- **Data excerpt**:
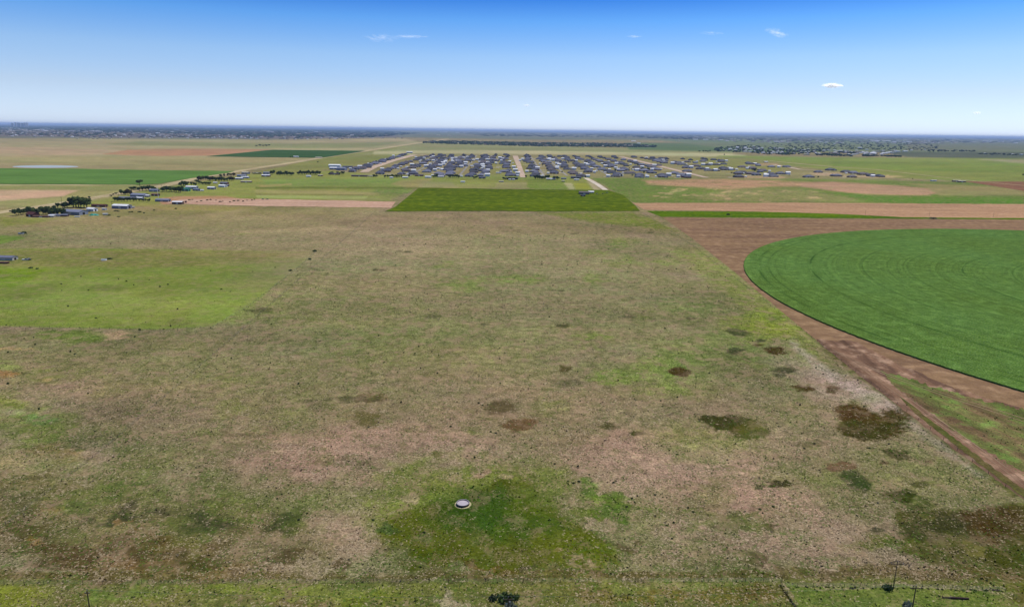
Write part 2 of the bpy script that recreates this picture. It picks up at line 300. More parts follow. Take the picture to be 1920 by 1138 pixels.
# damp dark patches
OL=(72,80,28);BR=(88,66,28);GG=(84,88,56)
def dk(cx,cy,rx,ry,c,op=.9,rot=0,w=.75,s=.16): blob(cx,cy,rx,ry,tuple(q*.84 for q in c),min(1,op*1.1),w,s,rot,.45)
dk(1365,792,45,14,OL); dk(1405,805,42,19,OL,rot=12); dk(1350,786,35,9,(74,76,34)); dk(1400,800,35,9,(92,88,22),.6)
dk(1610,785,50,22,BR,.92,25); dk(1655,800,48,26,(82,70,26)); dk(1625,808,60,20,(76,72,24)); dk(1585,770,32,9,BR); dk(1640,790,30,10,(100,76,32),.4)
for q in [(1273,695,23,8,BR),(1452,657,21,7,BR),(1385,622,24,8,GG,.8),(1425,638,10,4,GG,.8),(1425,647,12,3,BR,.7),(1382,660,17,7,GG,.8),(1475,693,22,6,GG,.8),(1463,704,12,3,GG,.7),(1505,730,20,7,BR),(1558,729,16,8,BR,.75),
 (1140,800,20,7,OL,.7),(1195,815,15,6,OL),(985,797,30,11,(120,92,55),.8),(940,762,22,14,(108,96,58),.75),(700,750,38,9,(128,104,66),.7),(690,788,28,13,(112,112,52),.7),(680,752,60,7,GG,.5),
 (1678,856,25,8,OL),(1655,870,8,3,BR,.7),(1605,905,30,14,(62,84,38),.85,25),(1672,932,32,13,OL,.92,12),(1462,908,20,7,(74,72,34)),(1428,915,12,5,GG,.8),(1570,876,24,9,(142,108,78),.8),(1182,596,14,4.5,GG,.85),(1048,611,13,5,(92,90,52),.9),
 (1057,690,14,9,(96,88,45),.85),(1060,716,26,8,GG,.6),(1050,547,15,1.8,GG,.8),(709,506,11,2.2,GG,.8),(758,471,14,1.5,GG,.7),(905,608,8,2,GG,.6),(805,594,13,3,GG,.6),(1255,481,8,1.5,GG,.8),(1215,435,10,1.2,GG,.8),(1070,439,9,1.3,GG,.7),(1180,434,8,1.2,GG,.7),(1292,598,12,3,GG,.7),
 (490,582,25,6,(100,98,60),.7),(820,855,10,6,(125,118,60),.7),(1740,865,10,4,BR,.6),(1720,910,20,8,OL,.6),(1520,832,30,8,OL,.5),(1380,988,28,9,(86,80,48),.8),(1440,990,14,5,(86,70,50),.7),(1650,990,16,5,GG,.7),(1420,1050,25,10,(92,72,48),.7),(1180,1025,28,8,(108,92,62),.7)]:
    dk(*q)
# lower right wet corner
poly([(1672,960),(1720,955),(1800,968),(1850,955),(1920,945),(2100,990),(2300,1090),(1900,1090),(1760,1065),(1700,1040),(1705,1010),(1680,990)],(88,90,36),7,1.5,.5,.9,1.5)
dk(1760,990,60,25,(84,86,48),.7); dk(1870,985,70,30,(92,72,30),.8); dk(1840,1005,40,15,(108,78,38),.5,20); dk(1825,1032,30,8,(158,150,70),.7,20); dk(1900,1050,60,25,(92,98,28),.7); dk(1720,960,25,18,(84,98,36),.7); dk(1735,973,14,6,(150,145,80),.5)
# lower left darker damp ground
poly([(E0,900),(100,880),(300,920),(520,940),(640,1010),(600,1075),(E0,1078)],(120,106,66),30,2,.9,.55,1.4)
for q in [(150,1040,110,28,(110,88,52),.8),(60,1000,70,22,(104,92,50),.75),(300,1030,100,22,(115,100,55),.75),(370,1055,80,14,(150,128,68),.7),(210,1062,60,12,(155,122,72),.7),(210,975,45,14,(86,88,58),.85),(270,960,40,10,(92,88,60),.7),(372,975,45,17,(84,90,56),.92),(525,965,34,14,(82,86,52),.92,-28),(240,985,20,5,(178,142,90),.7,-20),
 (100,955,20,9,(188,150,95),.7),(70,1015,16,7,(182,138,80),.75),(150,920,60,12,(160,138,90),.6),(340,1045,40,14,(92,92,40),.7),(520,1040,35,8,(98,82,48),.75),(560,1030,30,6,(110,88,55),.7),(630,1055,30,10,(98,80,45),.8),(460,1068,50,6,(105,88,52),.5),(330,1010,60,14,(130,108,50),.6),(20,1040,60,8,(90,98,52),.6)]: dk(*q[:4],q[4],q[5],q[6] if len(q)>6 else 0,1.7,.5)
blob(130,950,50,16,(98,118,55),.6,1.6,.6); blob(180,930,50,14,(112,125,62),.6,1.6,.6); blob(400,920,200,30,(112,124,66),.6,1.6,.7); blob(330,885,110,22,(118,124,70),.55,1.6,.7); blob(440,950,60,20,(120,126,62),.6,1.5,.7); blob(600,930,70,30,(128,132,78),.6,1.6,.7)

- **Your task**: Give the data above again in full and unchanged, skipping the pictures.

- **Worked answer**:
Write part 2 of the bpy script that recreates this picture. It picks up at line 300. More parts follow. Take the picture to be 1920 by 1138 pixels.
# damp dark patches
OL=(72,80,28);BR=(88,66,28);GG=(84,88,56)
def dk(cx,cy,rx,ry,c,op=.9,rot=0,w=.75,s=.16): blob(cx,cy,rx,ry,tuple(q*.84 for q in c),min(1,op*1.1),w,s,rot,.45)
dk(1365,792,45,14,OL); dk(1405,805,42,19,OL,rot=12); dk(1350,786,35,9,(74,76,34)); dk(1400,800,35,9,(92,88,22),.6)
dk(1610,785,50,22,BR,.92,25); dk(1655,800,48,26,(82,70,26)); dk(1625,808,60,20,(76,72,24)); dk(1585,770,32,9,BR); dk(1640,790,30,10,(100,76,32),.4)
for q in [(1273,695,23,8,BR),(1452,657,21,7,BR),(1385,622,24,8,GG,.8),(1425,638,10,4,GG,.8),(1425,647,12,3,BR,.7),(1382,660,17,7,GG,.8),(1475,693,22,6,GG,.8),(1463,704,12,3,GG,.7),(1505,730,20,7,BR),(1558,729,16,8,BR,.75),
 (1140,800,20,7,OL,.7),(1195,815,15,6,OL),(985,797,30,11,(120,92,55),.8),(940,762,22,14,(108,96,58),.75),(700,750,38,9,(128,104,66),.7),(690,788,28,13,(112,112,52),.7),(680,752,60,7,GG,.5),
 (1678,856,25,8,OL),(1655,870,8,3,BR,.7),(1605,905,30,14,(62,84,38),.85,25),(1672,932,32,13,OL,.92,12),(1462,908,20,7,(74,72,34)),(1428,915,12,5,GG,.8),(1570,876,24,9,(142,108,78),.8),(1182,596,14,4.5,GG,.85),(1048,611,13,5,(92,90,52),.9),
 (1057,690,14,9,(96,88,45),.85),(1060,716,26,8,GG,.6),(1050,547,15,1.8,GG,.8),(709,506,11,2.2,GG,.8),(758,471,14,1.5,GG,.7),(905,608,8,2,GG,.6),(805,594,13,3,GG,.6),(1255,481,8,1.5,GG,.8),(1215,435,10,1.2,GG,.8),(1070,439,9,1.3,GG,.7),(1180,434,8,1.2,GG,.7),(1292,598,12,3,GG,.7),
 (490,582,25,6,(100,98,60),.7),(820,855,10,6,(125,118,60),.7),(1740,865,10,4,BR,.6),(1720,910,20,8,OL,.6),(1520,832,30,8,OL,.5),(1380,988,28,9,(86,80,48),.8),(1440,990,14,5,(86,70,50),.7),(1650,990,16,5,GG,.7),(1420,1050,25,10,(92,72,48),.7),(1180,1025,28,8,(108,92,62),.7)]:
    dk(*q)
# lower right wet corner
poly([(1672,960),(1720,955),(1800,968),(1850,955),(1920,945),(2100,990),(2300,1090),(1900,1090),(1760,1065),(1700,1040),(1705,1010),(1680,990)],(88,90,36),7,1.5,.5,.9,1.5)
dk(1760,990,60,25,(84,86,48),.7); dk(1870,985,70,30,(92,72,30),.8); dk(1840,1005,40,15,(108,78,38),.5,20); dk(1825,1032,30,8,(158,150,70),.7,20); dk(1900,1050,60,25,(92,98,28),.7); dk(1720,960,25,18,(84,98,36),.7); dk(1735,973,14,6,(150,145,80),.5)
# lower left darker damp ground
poly([(E0,900),(100,880),(300,920),(520,940),(640,1010),(600,1075),(E0,1078)],(120,106,66),30,2,.9,.55,1.4)
for q in [(150,1040,110,28,(110,88,52),.8),(60,1000,70,22,(104,92,50),.75),(300,1030,100,22,(115,100,55),.75),(370,1055,80,14,(150,128,68),.7),(210,1062,60,12,(155,122,72),.7),(210,975,45,14,(86,88,58),.85),(270,960,40,10,(92,88,60),.7),(372,975,45,17,(84,90,56),.92),(525,965,34,14,(82,86,52),.92,-28),(240,985,20,5,(178,142,90),.7,-20),
 (100,955,20,9,(188,150,95),.7),(70,1015,16,7,(182,138,80),.75),(150,920,60,12,(160,138,90),.6),(340,1045,40,14,(92,92,40),.7),(520,1040,35,8,(98,82,48),.75),(560,1030,30,6,(110,88,55),.7),(630,1055,30,10,(98,80,45),.8),(460,1068,50,6,(105,88,52),.5),(330,1010,60,14,(130,108,50),.6),(20,1040,60,8,(90,98,52),.6)]: dk(*q[:4],q[4],q[5],q[6] if len(q)>6 else 0,1.7,.5)
blob(130,950,50,16,(98,118,55),.6,1.6,.6); blob(180,930,50,14,(112,125,62),.6,1.6,.6); blob(400,920,200,30,(112,124,66),.6,1.6,.7); blob(330,885,110,22,(118,124,70),.55,1.6,.7); blob(440,950,60,20,(120,126,62),.6,1.5,.7); blob(600,930,70,30,(128,132,78),.6,1.6,.7)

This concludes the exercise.